Итак, мы после разлуки встретились с Брюсовым «средь бурь гражданских и тревоги». По слову Тютчева:
Счастлив, кто посетил сей мир
В его минуты роковые…
[58] Это роковое счастье выпало на нашу долю, и невольно мои воспоминания обращаются теперь к 1901 году, когда впервые мне пришлось беседовать с Брюсовым о революции.
Ни для кого не тайна, что Брюсов был когда-то монархистом, националистом и даже весьма страстным империалистом. Естественно, что многие недоумевали, когда этот приверженец самодержавной и великодержавной власти оказался вдруг в рядах борцов за новый социальный порядок. Однако для меня было ясно, что Брюсов мог присоединиться к революции воистину нелицемерно. Правда, у него были на то особые мотивы, не всегда совпадающие с партийной точкой зрения, но ведь поэт пользуется привилегией жить и мыслить не совсем так, как все.
Вот в связи с этою темою я хочу поделиться одним моим воспоминанием. В книге Брюсова «Венок» к стихотворению «Кинжал» поэт сделал такое примечание: «Стихи эти были написаны в 1903 году при обстоятельствах, объяснять которые здесь не место. По цензурным условиям стихотворение не могло быть напечатано и появилось лишь в № 10 «Нового пути» за 1904 г. в эпоху так называемой «весны», обратив на себя неожиданное внимание печати».

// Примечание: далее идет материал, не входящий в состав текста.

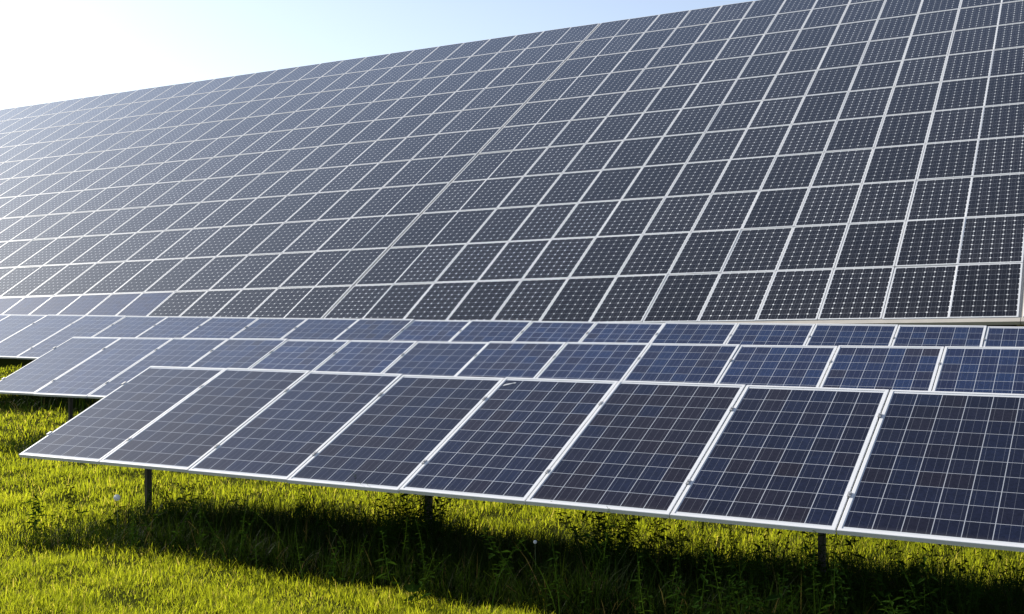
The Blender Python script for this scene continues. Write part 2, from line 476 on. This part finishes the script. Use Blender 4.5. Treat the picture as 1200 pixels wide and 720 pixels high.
def side(c):
    return f'{ORD[-c]} column left of the tan joint' if c < 0 else f'{ORD[c + 1]} column right of the tan joint'
for a, c, r, q in cand:
    if r == 0 and c <= -6:
        lab = f'plain blue panel in the bottom hillside row, {ORD[-c - 5]} left of the black ones'
        panel('farblue', fm_m, sh_b, lab, 'plain blue panels of the hillside array', place(c, r) @ jitter(.8)); continue
    if nblk < 300:
        rowname = 'bottom hillside row' if r == 0 else ('top hillside row' if r == NR - 1 else f'{ORD[r + 1]} hillside row from bottom')
        panel('black', fm_m, sh_m, f'black panel in the {rowname}, {side(c)}', 'black panels of the hillside array', place(c, r) @ jitter(.8)); nblk += 1
    else: rest.append((c, r))

fv, ff = frame_mesh('f', M_W, M_L, M_FL, .040); sv, sf = sheet_geo(M_W, M_L, M_FL)
allv = []; allf = []; mi = []; pr = []; luv = []
suv = sheet_uv(sv, M_W, M_L)
for c, r in rest:
    mt = place(c, r) @ jitter(.8); rr = random.random()
    b0 = len(allv); allv += [mt @ Vector(p) for p in fv]
    for f in ff: allf.append([b0 + i for i in f]); mi.append(0); pr.append(rr); luv += [(0, 0)] * len(f)
    b0 = len(allv); allv += [mt @ Vector(p) for p in sv]
    for k, f in enumerate(sf):
        allf.append([b0 + i for i in f]); mi.append((3 if (r == 0 and c <= -6) else 1) if k == 0 else 2); pr.append(rr); luv += [suv[i] for i in f]
m = mesh_from('far_panels', allv, allf, [M['frame'], M['mono'], M['back'], M['polyfar']], mi)
uvl = m.uv_layers.new(name='UVMap'); uvl.data.foreach_set('uv', np.array(luv).ravel())
at = m.attributes.new('prnd', 'FLOAT', 'FACE'); at.data.foreach_set('value', pr)
tag(link('far_panels', m), 'small far panels at the upper left end of the hillside array', 'solar panels', kind='stuff')

# racks under the hillside array, one per table of thirteen columns
TN = {0: 'tan rack under the hillside panels right of the wide joint', -1: 'tan rack under the hillside panels just left of the wide joint',
      -2: 'tan rack under the far left hillside panels, second table left of the joint', 1: 'tan rack at the right photo edge under the hillside panels',
      -3: 'tan rack under the farthest upper left hillside panels'}
top_len = NR * B_L
for tb, lab in TN.items():
    c0, c1 = tb * TABLE, tb * TABLE + TABLE
    if tb == 1: c1 = c0 + 5
    if tb == -3: c0 = -33
    x0, x1 = c0 * PITCH + .022, c1 * PITCH - .022
    org = B0 + BU * (x0 + x1) / 2; gz = float(ground_z(org[0], org[1]))
    root = empty('array_rack', lab, 'mounting rack', 'racks under the hillside array', loc=(org[0], org[1], gz)); inv = -np.array([org[0], org[1], gz])
    def bar(name, xa, xb, wv, hv, d0, d1, mat):
        mb = MB(); c = B0 + inv + BU * (xa + xb) / 2 + BV * wv - BN * (d0 + d1) / 2
        mb.box(c, BU * (xb - xa) / 2, BV * hv, BN * (d1 - d0) / 2); return mb.build(name, mat, root)
    bar('bottom_beam', x0 - .018, x1 + .018, -.050, .055, .012, .070, M['rail'])
    for r in range(1, NR): bar('purlin', x0, x1, B_L * r, .045, .042, .085, M['frame'])
    bar('purlin', x0, x1, top_len - .10, .045, .042, .085, M['frame'])
    nb = 4
    for q in range(nb + 1):
        xx = x0 + (x1 - x0) * q / nb
        if q == 0: xx += .012
        if q == nb: xx -= .012
        edge = q in (0, nb)
        bar('rafter', xx - .030, xx + .030, top_len / 2, top_len / 2 - .05, .087, .190, M['rail'])
        if edge:      # cover strip seen in the joint between two tables
            xe = x0 - .004 if q == 0 else x1 + .004
            bar('edge_strip', xe - .016, xe + .016, top_len / 2, top_len / 2 - .01, .022, .041, M['rail'])
        mb = MB()
        for wv in (1.2, 6.4, 11.6, 16.8):
            tp = B0 + BU * xx + BV * wv - BN * .20; gzz = float(ground_z(tp[0], tp[1])) - .3
            c = np.array([tp[0], tp[1], (tp[2] + gzz) / 2]) + inv
            pm = MB(); pm.box(c, np.array([.045, 0, 0]), np.array([0, .045, 0]), np.array([0, 0, max(.05, (tp[2] - gzz) / 2)])); pm.build('post', M['steel'], root)

# ------------------------------------------------------------------ grass
def blades(P, H, Wd, lean, curve, tint, name, mat, nseg=3):
    """one mesh of tapering bent blades; P (n,3), H heights, Wd widths, lean angle, extra bend"""
    n = len(P); az = rng.uniform(0, 2 * np.pi, n); face = az + rng.normal(0, .5, n)
    d = np.stack([np.cos(az), np.sin(az)], -1); wv = np.stack([-np.sin(face), np.cos(face)], -1)
    V = np.zeros((n, 2 * nseg + 1, 3))
    for k in range(nseg + 1):
        f = k / nseg
        ang = lean + curve * f
        rad = H * f * np.sin(ang); zz = H * f * np.cos(ang)
        ctr = P.copy(); ctr[:, 0] += d[:, 0] * rad; ctr[:, 1] += d[:, 1] * rad; ctr[:, 2] += zz
        if k == nseg: V[:, 2 * nseg] = ctr
        else:
            ww = (Wd * (1 - .55 * f) / 2)[:, None] * wv
            V[:, 2 * k] = ctr; V[:, 2 * k + 1] = ctr
            V[:, 2 * k, :2] -= ww; V[:, 2 * k + 1, :2] += ww
    nv = 2 * nseg + 1
    tri = []; sizes = []
    for k in range(nseg - 1): tri += [2 * k, 2 * k + 1, 2 * k + 3, 2 * k + 2]; sizes.append(4)
    tri += [2 * nseg - 2, 2 * nseg - 1, 2 * nseg]; sizes.append(3)
    loops = (np.arange(n)[:, None] * nv + np.array(tri)[None]).ravel()
    sz = np.tile(sizes, n); st = np.concatenate([[0], np.cumsum(sz)[:-1]])
    m = bpy.data.meshes.new(name)
    m.vertices.add(n * nv); m.vertices.foreach_set('co', V.astype(np.float32).ravel())
    m.loops.add(len(loops)); m.loops.foreach_set('vertex_index', loops.astype(np.int32))
    m.polygons.add(len(sz)); m.polygons.foreach_set('loop_start', st.astype(np.int32)); m.polygons.foreach_set('loop_total', sz.astype(np.int32))
    m.polygons.foreach_set('use_smooth', np.ones(len(sz), bool))
    m.update(calc_edges=True)
    at = m.attributes.new('tint', 'FLOAT_COLOR', 'POINT')
    c = np.ones((n, nv, 4), np.float32); c[:, :, 0] = tint[:, None]; c[:, :, 1] = rng.uniform(0, 1, n)[:, None]
    at.data.foreach_set('color', c.ravel())
    m.materials.append(mat)
    return m

def patch_noise(x, y, k, ph):
    return (np.sin(k * x + ph) * np.sin(k * .83 * y + 1.7 * ph) + np.sin(k * 1.9 * (x * .6 + y * .8) + ph * 2.3) * .6 + np.sin(k * 3.1 * (x * .8 - y * .6) + ph) * .4) / 2

def scatter(n, ymin, ymax, lx, rx):
    """points thinning out with distance between two lines of sight"""
    f = rng.uniform(0, 1, n); y = 1 / (1 / ymin + f * (1 / ymax - 1 / ymin)); y = y + rng.normal(0, .05, n)
    x = y * rng.uniform(lx, rx, n) + rng.normal(0, .3, n)
    return x, y

def strip_mask(x, y):
    """unmown strips under the rows, between 0 and 1"""
    s = x * HS[0] + y * HS[1]; t = x * HT[0] + y * HT[1]
    w = .16 * patch_noise(x, y, 2.1, .7)
    def band(a, b, t0):
        return np.clip((s + w - a) / .25, 0, 1) * np.clip((b - s - w) / .5, 0, 1) * np.clip((t - t0 + w * 2) / .8, 0, 1)
    return np.maximum.reduce([band(6.22, 8.35, -7.75), band(9.8, 11.6, -13.0), band(12.7, 14.6, -17.6)])  # first band's edges follow the front row's shadow, painted by the dark blades

# mown lawn
x, y = scatter(800000, 5.0, 26, -.80, .60)
z = ground_z(x, y); s_ = x * HS[0] + y * HS[1]
keep = (s_ < 18.5) & (strip_mask(x, y) < rng.uniform(.2, 1.0, len(x)))
cl = patch_noise(x, y, 5.3, 2.0) + .7 * patch_noise(x, y, 13, 4.0)
keep &= rng.uniform(0, 1, len(x)) < np.clip(.72 + .45 * cl, .25, 1)
x, y, z, cl = x[keep], y[keep], z[keep], cl[keep]; n = len(x)
dist = np.clip(y / 8, 1, 3)
H = rng.gamma(7, .0068, n) * (1 + .45 * np.clip(cl, -.8, 1.2)) * np.where(rng.uniform(size=n) < .03, 1.5, 1) * np.clip(dist, 1, 1.3)
Wd = rng.uniform(.0028, .0058, n) * dist
m = blades(np.stack([x, y, z - .005], -1), H, Wd, np.abs(rng.normal(.18, .22, n)), np.abs(rng.normal(.45, .4, n)), rng.uniform(0, 1, n), 'lawn_grass', M['grass'])
tag(link('lawn_grass', m), 'short yellow-green sunlit meadow grass in front of and between the rows', 'grass', kind='stuff')

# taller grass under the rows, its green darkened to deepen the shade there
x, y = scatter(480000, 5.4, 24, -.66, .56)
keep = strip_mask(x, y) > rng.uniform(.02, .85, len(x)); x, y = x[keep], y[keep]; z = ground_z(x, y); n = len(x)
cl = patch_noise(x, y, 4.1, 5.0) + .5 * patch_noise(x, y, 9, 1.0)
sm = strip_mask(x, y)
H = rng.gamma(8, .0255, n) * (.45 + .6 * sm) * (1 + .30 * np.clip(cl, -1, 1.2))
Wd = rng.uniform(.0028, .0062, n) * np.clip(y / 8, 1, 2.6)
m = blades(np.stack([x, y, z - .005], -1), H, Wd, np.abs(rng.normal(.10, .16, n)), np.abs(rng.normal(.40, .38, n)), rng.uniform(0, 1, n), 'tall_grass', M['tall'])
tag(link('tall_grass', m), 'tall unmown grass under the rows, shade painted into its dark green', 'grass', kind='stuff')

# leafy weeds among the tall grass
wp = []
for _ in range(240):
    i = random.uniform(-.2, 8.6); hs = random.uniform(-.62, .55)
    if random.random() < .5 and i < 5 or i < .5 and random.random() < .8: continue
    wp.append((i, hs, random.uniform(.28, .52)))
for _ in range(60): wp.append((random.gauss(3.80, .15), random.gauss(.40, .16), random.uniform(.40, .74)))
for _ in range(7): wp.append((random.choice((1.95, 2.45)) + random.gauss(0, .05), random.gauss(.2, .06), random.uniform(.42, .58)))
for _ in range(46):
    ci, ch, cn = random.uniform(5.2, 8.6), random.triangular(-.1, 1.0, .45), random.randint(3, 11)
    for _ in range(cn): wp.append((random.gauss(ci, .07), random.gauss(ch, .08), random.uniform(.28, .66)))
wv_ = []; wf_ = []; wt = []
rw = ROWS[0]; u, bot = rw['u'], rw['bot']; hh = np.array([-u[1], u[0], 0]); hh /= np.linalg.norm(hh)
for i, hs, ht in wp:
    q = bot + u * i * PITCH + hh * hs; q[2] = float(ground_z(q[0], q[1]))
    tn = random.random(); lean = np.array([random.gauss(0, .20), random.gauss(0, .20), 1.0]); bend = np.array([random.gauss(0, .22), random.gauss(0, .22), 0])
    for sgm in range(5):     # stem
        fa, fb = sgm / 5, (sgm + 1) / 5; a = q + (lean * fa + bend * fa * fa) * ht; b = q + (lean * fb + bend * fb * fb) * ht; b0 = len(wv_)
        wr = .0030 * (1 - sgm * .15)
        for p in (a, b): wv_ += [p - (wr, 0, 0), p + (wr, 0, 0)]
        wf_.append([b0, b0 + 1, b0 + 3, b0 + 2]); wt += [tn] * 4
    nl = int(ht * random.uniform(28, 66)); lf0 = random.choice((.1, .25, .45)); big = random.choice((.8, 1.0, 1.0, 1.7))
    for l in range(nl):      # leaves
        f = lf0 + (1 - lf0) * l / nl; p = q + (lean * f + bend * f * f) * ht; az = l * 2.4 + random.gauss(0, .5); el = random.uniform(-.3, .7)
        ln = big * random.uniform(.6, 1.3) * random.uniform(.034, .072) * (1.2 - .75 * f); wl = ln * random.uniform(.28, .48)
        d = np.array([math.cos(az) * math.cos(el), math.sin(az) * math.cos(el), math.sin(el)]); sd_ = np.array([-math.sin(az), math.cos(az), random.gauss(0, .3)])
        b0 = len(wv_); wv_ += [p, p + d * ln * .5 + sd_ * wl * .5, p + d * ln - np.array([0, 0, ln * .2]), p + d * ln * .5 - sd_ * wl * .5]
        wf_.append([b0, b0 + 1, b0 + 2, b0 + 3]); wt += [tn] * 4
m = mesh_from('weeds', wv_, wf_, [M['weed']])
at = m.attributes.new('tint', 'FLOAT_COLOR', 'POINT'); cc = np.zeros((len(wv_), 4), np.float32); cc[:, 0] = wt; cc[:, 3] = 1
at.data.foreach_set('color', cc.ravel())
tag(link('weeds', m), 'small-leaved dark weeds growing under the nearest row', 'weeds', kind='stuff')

# dandelion clocks
def dandelion(px, py, zr, label, rad=.021):
    yy = F_PX * (CAM_Z - zr) / (py - 360); xx = (px - 600) / F_PX * yy
    gz = float(ground_z(xx, yy)); ht = zr - gz
    r = empty('dandelion', label, 'dandelion', 'dandelion clocks in the tall grass', loc=(xx, yy, gz))
    mb = MB(); mb.tube([(.01, .0, 0), (.004, .003, ht * .5), (0, 0, ht)], [.0028, .0024, .0018], 6); mb.build('stem', M['stem'], r)
    mb = MB()
    for k in range(150):
        zc = 1 - 2 * (k + .5) / 150; a = k * 2.39996; rr = math.sqrt(1 - zc * zc); d = np.array([rr * math.cos(a), rr * math.sin(a), zc])
        t1 = np.cross(d, (0, 0, 1.0)) if abs(zc) < .9 else np.cross(d, (1.0, 0, 0)); t1 /= np.linalg.norm(t1); t2 = np.cross(d, t1)
        c = np.array([0, 0, ht]); b0 = len(mb.v)
        mb.v += [c + d * .003 + t1 * .0004, c + d * .003 - t1 * .0004, c + d * rad]; mb.f.append([b0, b0 + 1, b0 + 2])
        b0 = len(mb.v)
        for q in range(6):
            an = q * math.pi / 3; mb.v.append(c + d * (rad + .0015) + (t1 * math.cos(an) + t2 * math.sin(an)) * .0042)
        mb.v.append(c + d * rad)
        for q in range(6): mb.f.append([b0 + q, b0 + (q + 1) % 6, b0 + 6])
    mb.build('seed_head', M['fluff'], r)
dandelion(137, 584, .36, 'white dandelion clock just left of the leftmost front post', .024)
dandelion(627, 636, .34, 'small dandelion clock in the dark shade below the middle of the nearest row', .010)

# ------------------------------------------------------------------ output
S.view_settings.view_transform = 'Standard'; S.view_settings.look = 'None'
S.view_settings.gamma = 1; S.view_settings.exposure = EXPOSURE; S.view_settings.use_curve_mapping = False
S.render.engine = 'CYCLES'
S.cycles.max_bounces = 8; S.cycles.transmission_bounces = 4; S.cycles.diffuse_bounces = 3; S.cycles.glossy_bounces = 3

В 1906 году В.Я. Брюсову неудобно было объяснять, при каких обстоятельствах написан «Кинжал», но теперь нет причины это скрывать. Дело было вот как.
В конце 1901 года мне пришлось редактировать один нелегальный революционный сборник. В это время я был уже знаком с В.Я. Брюсовым и, составляя сборник, я решил использовать это знакомство.
Недовольный существовавшим тогда переводом «Карманьолы» [59], я решил предложить Брюсову переделать «Карманьолу» на русский лад.